The pound fell lower on Friday after Theresa May’s trip to Brussels to discuss the backstop issue with EU leaders.

This morning, the pound was half a percent down against the dollar and 0.3% against the euro. The pound fell to $1.2616 and €1.1114 respectively.

Ian Strafford-Taylor, the chief executive of currency traders FairFx, said: “Over the last couple of months… we’ve seen several developments in Brexit negotiations, MP resignations and more recently a leadership challenge which have all sparked significant turbulence for the pound.”

The fall in the sterling has seen passengers at Heathrow being offered one US dollar for each pound.

“Now that Theresa May has vanquished a vote of no confidence the currency can get back to focusing on the depressing state of her attempts at Brexit. Falling half a percent against the dollar – cable ducked back under $1.26 in the process – and 0.3% against the euro, sterling slumped in the face of the latest round of rejections from the EU, May’s desperate attempts to save her deal so far proving pretty useless,” said Connor Campbell from Spreadex.

The Euro has also fallen on Friday amid Brexit uncertainty and protests taking place in France.
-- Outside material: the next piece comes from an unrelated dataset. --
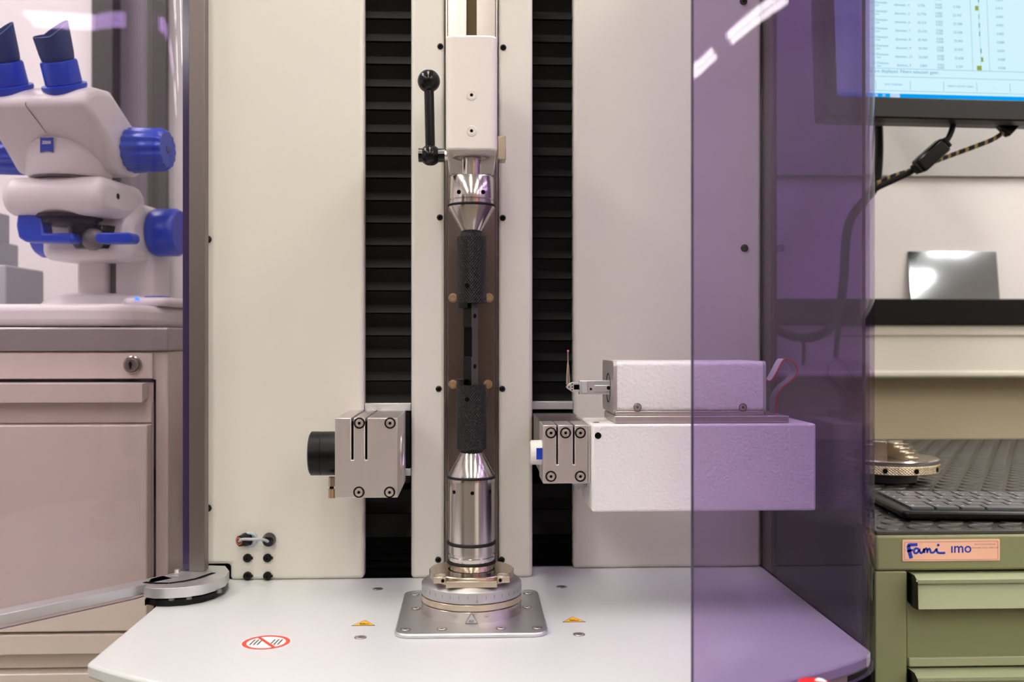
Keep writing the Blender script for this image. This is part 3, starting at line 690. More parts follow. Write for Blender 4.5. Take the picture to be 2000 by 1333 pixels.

Chris Williamson, who is the chief business economist at IHS Markit, said: “The eurozone economy saw a disappointing end to 2018, with growth slowing to the weakest for four years.”

“While some of the slowdown reflected disruptions to business and travel arising from the ‘yellow vest’ protests in France, the weaker picture also reflects growing evidence that the underlying rate of economic growth has slowed across the euro area as a whole.”

“Companies are worried about the global economic and political climate, with trade wars and Brexit adding to increased political tensions within the euro area. The surveys also point to further signs that the struggling autos sector continued to act as a drag on the region’s economy.”

“Forward-looking indicators such as new orders and future expectations remaining subdued suggest that demand growth is stalling, adding to downside risks to the immediate outlook.”